DIRECTIONS FOR THIS TASK:
Restate the span of lines that starts with the line containing "Write part 4" and ends with the line containing "t = thing(name, label, cat, (x, y, z), rot, group);", word for word, including both, with nothing else.

Extracted data entries:

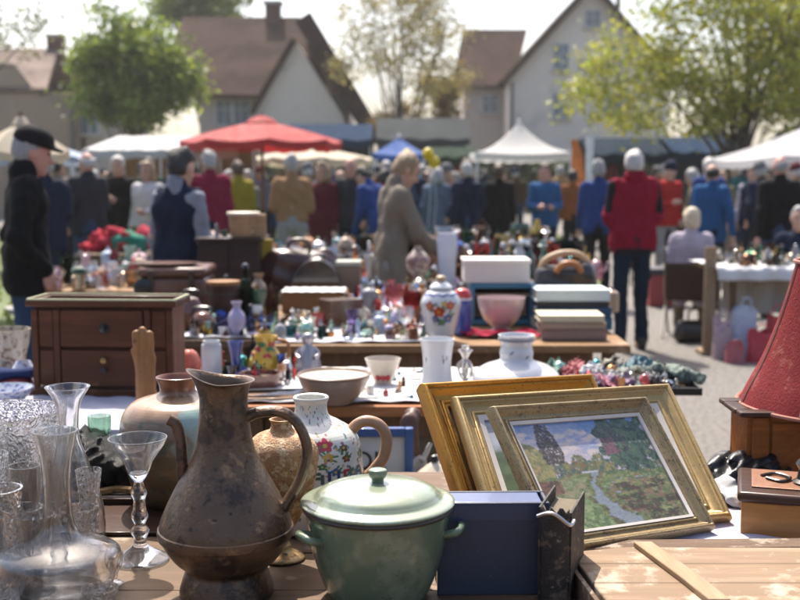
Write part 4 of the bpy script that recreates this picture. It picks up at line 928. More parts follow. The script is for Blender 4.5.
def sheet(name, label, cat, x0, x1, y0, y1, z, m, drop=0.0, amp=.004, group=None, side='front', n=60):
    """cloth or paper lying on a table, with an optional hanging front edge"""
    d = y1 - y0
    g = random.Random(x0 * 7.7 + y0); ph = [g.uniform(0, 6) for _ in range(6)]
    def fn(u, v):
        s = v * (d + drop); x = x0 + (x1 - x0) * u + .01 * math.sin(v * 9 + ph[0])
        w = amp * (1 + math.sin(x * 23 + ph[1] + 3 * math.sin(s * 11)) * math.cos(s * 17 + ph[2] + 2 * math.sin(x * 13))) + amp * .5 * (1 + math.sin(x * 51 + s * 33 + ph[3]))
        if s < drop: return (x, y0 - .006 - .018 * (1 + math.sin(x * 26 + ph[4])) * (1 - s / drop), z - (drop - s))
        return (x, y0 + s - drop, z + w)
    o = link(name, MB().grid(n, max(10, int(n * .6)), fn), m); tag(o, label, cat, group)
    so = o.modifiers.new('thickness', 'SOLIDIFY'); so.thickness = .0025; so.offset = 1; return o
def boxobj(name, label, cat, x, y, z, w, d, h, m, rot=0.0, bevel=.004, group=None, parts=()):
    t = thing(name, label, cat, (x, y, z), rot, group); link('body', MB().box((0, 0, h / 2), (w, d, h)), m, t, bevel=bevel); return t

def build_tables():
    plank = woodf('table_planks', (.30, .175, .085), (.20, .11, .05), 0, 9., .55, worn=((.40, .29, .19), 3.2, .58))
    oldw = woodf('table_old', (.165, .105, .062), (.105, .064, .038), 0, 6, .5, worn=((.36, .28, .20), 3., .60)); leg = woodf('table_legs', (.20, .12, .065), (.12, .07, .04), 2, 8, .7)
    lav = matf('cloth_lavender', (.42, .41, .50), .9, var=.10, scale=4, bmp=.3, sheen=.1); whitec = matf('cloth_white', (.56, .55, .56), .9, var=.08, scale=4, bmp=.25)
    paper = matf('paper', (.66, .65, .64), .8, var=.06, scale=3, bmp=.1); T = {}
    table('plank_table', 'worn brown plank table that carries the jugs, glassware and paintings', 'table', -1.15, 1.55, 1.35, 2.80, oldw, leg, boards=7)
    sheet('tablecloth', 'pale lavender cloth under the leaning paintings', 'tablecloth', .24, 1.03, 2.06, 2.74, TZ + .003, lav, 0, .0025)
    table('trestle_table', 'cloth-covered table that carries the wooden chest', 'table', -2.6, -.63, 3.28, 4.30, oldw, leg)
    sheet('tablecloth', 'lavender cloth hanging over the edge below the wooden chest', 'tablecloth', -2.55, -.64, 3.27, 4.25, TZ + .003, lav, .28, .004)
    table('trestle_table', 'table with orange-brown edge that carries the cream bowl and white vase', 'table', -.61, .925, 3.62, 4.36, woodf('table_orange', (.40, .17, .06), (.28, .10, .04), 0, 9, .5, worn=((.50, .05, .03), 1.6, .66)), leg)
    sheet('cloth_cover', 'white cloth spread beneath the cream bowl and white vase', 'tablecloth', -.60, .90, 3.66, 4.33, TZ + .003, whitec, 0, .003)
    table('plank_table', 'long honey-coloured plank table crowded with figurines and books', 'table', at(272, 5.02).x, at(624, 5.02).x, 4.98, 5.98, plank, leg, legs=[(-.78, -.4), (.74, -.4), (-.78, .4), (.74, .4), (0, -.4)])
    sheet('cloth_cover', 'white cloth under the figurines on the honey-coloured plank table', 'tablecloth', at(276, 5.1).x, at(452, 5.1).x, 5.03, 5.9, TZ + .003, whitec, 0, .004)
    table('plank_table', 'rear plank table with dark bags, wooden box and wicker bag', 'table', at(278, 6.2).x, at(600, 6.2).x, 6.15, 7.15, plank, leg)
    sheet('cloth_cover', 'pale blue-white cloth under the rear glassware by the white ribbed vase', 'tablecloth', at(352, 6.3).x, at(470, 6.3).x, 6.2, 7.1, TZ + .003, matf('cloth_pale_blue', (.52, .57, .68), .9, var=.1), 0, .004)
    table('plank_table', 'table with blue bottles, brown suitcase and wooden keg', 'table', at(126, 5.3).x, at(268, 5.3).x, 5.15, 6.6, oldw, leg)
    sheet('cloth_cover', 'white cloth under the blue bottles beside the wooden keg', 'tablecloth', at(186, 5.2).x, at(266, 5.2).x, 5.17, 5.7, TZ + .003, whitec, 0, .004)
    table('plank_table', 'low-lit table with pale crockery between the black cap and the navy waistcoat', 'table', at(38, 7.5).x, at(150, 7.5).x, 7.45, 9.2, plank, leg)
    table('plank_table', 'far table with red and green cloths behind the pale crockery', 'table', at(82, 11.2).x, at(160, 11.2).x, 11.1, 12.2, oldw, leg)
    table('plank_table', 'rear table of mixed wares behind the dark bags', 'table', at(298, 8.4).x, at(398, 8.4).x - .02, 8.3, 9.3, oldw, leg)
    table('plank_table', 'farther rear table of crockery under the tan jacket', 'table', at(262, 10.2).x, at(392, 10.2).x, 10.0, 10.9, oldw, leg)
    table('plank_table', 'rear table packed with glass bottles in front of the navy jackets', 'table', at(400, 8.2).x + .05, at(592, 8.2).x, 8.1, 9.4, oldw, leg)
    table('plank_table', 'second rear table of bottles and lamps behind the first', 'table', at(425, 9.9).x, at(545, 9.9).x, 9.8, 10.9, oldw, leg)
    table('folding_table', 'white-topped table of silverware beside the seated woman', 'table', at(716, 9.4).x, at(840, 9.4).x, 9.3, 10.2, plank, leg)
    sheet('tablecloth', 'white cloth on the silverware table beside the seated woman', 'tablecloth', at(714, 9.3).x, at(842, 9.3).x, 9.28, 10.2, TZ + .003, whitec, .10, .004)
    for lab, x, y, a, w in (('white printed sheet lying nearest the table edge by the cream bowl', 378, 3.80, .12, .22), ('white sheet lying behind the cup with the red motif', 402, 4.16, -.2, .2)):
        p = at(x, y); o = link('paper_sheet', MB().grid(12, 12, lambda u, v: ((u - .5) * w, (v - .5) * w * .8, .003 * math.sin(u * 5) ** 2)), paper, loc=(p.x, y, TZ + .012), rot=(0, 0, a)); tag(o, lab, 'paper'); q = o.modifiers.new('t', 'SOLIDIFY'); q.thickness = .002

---

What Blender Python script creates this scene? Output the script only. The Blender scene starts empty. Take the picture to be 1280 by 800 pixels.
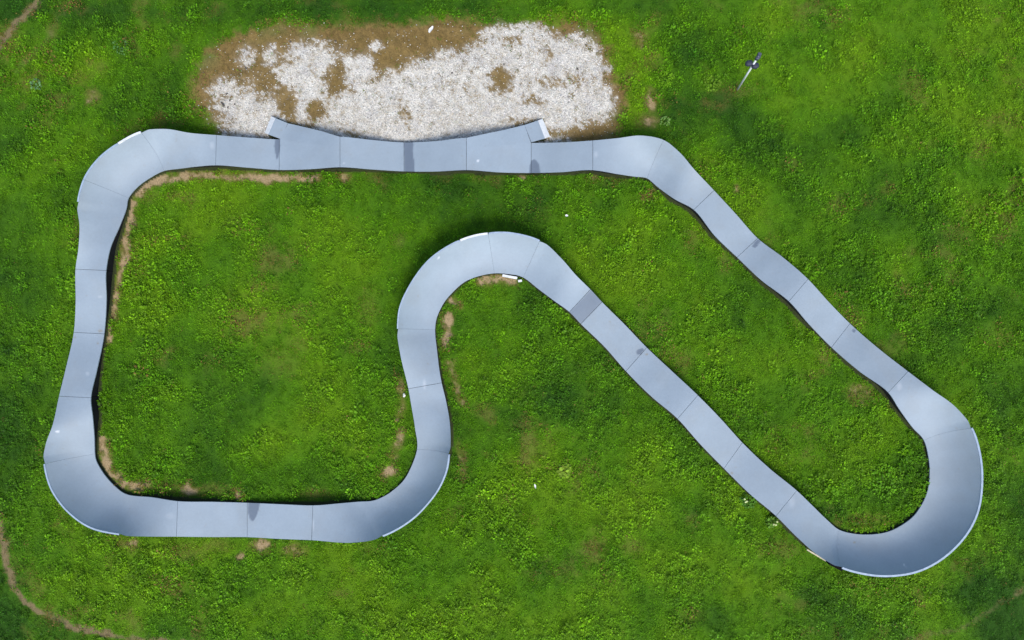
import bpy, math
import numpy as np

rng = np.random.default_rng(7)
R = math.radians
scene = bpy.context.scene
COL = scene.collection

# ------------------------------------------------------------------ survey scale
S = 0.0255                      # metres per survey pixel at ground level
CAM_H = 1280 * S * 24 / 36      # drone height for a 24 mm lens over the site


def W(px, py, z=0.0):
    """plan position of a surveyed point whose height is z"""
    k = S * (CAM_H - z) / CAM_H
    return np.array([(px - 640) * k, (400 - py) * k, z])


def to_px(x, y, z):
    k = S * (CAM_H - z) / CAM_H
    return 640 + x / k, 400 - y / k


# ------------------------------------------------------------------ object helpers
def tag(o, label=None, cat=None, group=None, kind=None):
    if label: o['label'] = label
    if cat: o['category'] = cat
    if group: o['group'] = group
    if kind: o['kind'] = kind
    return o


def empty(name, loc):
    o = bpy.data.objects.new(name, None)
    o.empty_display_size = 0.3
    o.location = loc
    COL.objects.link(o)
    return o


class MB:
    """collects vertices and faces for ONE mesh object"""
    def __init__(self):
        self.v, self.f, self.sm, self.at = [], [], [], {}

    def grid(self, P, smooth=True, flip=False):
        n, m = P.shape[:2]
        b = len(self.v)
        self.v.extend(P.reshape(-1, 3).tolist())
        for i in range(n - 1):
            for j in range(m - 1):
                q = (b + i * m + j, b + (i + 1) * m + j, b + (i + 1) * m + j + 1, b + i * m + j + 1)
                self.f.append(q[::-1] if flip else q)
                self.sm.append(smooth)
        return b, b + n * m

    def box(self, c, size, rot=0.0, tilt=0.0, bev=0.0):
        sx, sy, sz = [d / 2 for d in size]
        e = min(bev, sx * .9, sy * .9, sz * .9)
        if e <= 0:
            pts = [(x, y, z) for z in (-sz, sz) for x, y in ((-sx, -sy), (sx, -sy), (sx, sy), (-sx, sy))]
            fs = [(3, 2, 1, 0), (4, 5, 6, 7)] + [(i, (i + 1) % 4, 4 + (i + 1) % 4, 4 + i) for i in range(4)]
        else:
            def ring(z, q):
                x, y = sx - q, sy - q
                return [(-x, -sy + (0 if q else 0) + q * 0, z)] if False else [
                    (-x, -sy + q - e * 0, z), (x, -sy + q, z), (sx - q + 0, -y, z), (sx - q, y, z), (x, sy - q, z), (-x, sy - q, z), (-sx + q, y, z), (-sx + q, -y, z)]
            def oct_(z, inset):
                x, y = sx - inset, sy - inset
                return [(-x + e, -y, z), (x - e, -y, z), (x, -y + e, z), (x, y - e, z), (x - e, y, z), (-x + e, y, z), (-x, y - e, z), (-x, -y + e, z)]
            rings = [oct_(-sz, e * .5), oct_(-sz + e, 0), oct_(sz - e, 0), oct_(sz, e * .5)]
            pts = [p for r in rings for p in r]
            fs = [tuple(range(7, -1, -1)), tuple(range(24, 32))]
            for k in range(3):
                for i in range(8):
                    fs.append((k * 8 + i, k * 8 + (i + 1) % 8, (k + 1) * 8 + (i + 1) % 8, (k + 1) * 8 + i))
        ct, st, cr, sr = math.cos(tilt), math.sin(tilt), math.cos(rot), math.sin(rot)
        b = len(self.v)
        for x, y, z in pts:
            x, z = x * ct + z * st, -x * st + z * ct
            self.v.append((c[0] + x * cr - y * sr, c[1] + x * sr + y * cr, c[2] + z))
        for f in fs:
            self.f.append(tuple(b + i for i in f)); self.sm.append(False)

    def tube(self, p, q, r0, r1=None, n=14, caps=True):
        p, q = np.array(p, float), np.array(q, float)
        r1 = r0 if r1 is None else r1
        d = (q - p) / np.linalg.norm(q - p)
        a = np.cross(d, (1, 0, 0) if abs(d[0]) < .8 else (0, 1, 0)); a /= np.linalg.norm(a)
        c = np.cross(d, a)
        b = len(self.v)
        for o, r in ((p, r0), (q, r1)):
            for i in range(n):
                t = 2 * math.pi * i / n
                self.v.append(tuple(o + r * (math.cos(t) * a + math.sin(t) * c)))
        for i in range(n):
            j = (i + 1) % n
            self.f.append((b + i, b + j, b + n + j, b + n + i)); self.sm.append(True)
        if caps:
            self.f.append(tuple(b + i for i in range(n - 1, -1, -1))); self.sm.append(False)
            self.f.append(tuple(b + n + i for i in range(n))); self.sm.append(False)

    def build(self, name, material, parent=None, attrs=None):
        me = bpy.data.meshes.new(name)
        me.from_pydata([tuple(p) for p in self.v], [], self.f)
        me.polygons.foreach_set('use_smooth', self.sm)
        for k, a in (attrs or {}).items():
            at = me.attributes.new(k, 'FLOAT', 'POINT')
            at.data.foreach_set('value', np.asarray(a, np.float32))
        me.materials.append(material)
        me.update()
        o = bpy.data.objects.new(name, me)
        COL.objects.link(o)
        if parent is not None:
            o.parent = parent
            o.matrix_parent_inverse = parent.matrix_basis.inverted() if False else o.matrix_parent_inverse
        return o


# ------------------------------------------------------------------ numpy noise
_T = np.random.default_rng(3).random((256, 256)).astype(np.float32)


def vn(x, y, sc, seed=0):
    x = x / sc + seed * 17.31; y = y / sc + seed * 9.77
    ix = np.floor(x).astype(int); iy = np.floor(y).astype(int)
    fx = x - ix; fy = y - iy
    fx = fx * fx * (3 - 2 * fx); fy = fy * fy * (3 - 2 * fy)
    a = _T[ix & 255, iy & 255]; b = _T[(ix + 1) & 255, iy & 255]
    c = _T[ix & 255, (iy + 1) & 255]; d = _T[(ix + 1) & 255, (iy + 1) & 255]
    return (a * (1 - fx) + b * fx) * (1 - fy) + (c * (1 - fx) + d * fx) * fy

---

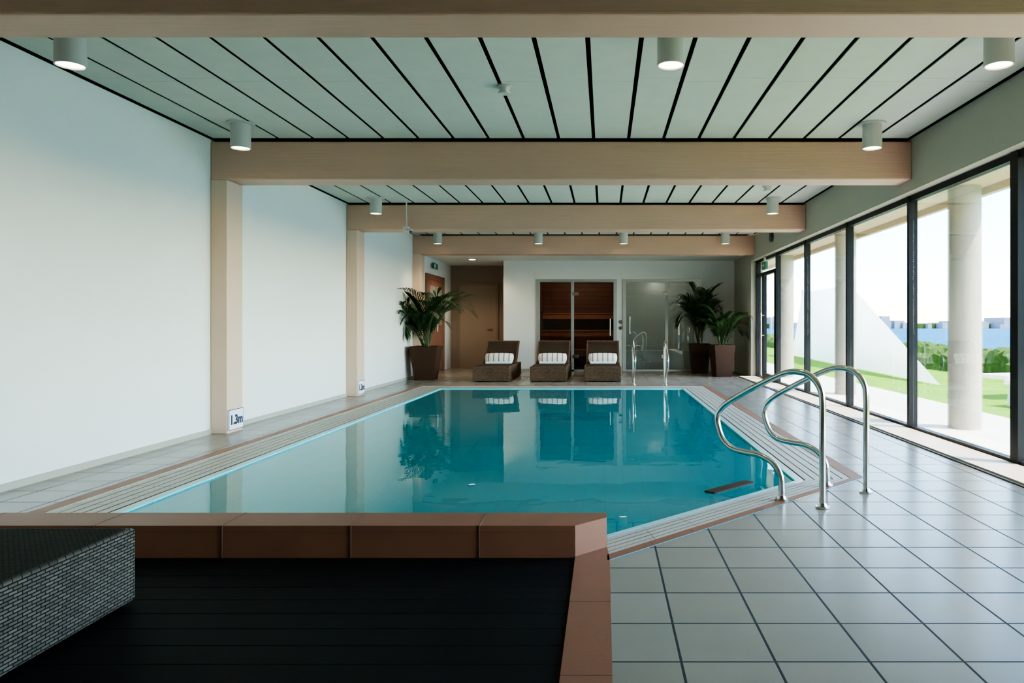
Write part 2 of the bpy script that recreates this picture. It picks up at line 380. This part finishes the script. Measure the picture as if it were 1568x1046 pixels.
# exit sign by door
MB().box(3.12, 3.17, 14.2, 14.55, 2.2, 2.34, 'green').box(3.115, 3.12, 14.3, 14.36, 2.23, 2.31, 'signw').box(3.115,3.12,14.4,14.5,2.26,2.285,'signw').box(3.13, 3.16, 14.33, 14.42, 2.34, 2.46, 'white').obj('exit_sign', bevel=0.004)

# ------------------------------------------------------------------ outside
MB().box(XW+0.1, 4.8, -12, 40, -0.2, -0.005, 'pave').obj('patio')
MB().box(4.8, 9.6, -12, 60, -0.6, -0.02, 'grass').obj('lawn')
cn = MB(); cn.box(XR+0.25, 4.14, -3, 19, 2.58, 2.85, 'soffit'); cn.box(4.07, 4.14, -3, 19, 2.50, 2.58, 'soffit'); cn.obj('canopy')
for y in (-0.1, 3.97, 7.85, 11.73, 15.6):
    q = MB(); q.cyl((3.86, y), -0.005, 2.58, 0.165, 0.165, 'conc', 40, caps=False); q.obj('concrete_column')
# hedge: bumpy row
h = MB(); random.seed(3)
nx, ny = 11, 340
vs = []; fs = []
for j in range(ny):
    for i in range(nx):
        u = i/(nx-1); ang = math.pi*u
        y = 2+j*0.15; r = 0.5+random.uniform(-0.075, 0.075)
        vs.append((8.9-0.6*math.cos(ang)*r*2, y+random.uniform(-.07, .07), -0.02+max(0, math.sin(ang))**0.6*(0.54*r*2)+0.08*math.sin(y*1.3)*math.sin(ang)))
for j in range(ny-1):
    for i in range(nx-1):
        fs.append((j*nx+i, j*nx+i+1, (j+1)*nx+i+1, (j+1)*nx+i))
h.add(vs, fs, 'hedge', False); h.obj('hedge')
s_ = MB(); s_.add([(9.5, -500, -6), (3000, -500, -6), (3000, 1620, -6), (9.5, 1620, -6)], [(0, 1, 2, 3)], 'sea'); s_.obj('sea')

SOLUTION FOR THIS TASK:
Write part 4 of the bpy script that recreates this picture. It picks up at line 928. More parts follow. The script is for Blender 4.5.
def sheet(name, label, cat, x0, x1, y0, y1, z, m, drop=0.0, amp=.004, group=None, side='front', n=60):
    """cloth or paper lying on a table, with an optional hanging front edge"""
    d = y1 - y0
    g = random.Random(x0 * 7.7 + y0); ph = [g.uniform(0, 6) for _ in range(6)]
    def fn(u, v):
        s = v * (d + drop); x = x0 + (x1 - x0) * u + .01 * math.sin(v * 9 + ph[0])
        w = amp * (1 + math.sin(x * 23 + ph[1] + 3 * math.sin(s * 11)) * math.cos(s * 17 + ph[2] + 2 * math.sin(x * 13))) + amp * .5 * (1 + math.sin(x * 51 + s * 33 + ph[3]))
        if s < drop: return (x, y0 - .006 - .018 * (1 + math.sin(x * 26 + ph[4])) * (1 - s / drop), z - (drop - s))
        return (x, y0 + s - drop, z + w)
    o = link(name, MB().grid(n, max(10, int(n * .6)), fn), m); tag(o, label, cat, group)
    so = o.modifiers.new('thickness', 'SOLIDIFY'); so.thickness = .0025; so.offset = 1; return o
def boxobj(name, label, cat, x, y, z, w, d, h, m, rot=0.0, bevel=.004, group=None, parts=()):
    t = thing(name, label, cat, (x, y, z), rot, group); link('body', MB().box((0, 0, h / 2), (w, d, h)), m, t, bevel=bevel); return t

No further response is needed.